Malaysian crude palm oil prices to stay firm on likely drop in March palm stocks: CIMB

04.04.2017

Palm oil inventories in Malaysia were estimated to have fallen by 2% month on month to 1.43 million mt at the end of March as export growth outstripped the rise in production, and that combined with other factors are expected to support CPO prices in the near term, Malaysia's CIMB Bank said in a note late Monday.

The front-month CPO futures contract on the Bursa Malaysia exchange stood at MR2,842/mt, or $641.90/mt, on Monday at the S&P Global Platts 0830 GMT Asian market close.

A survey by CIMB of 24 Malaysian plantations revealed that the country's CPO output grew 5% month on month in March to 1.33 million mt, while palm oil exports rose by around 7% over the same period to 1.19 million mt from 1.11 million mt, based on export data from cargo inspectors SGS and ITS, said the note.

The 5% rise in March CPO production was lower than the 15% historical average for March over the past five years.

The smaller rise in production was attributed to flooding in palm estates, lack of labor for harvesting the palm fruit on time and uneven growth in production across palm estates in different regions of Malaysia, with Peninsular Malaysia and Sarawak showing weaker growth than Sabah, said the note.

Palm oil exports, especially to India, Pakistan and the EU were reported to have risen, based on ITS and SGS data, added the note.
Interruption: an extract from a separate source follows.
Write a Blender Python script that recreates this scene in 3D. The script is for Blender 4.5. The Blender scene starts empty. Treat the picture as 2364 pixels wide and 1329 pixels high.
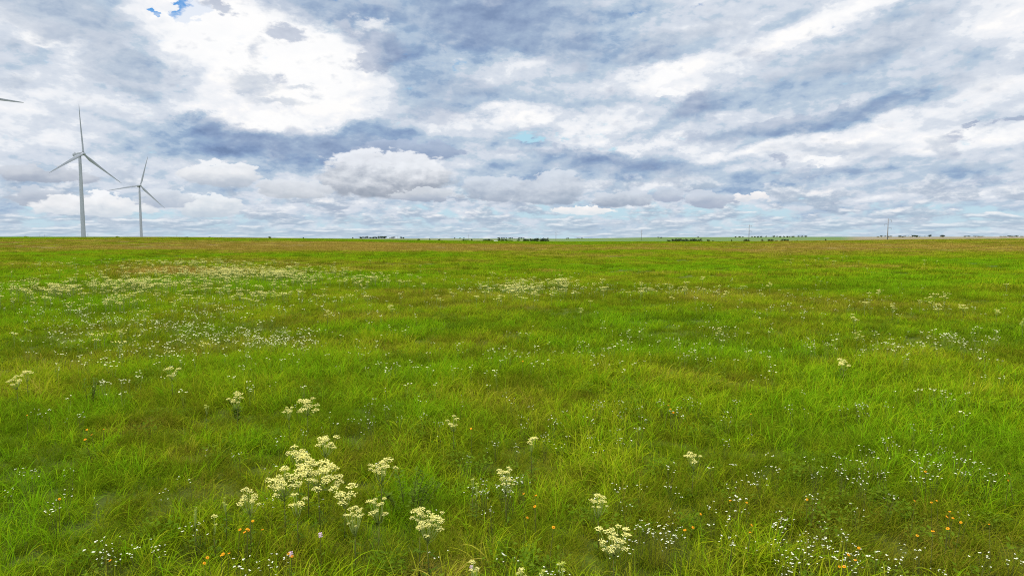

However, the 7% projected rise is lower than the 8% rise predicted by CIMB earlier.

Meanwhile, CPO prices may be pressurized by lower soybean prices, since the latest USDA planting report released last Friday showed that US farmers plan to plant record high acreage of soybeans at 89.5 million acres.

This could lead to higher supply of soybean oil, which would then push palm oil prices down, added the note.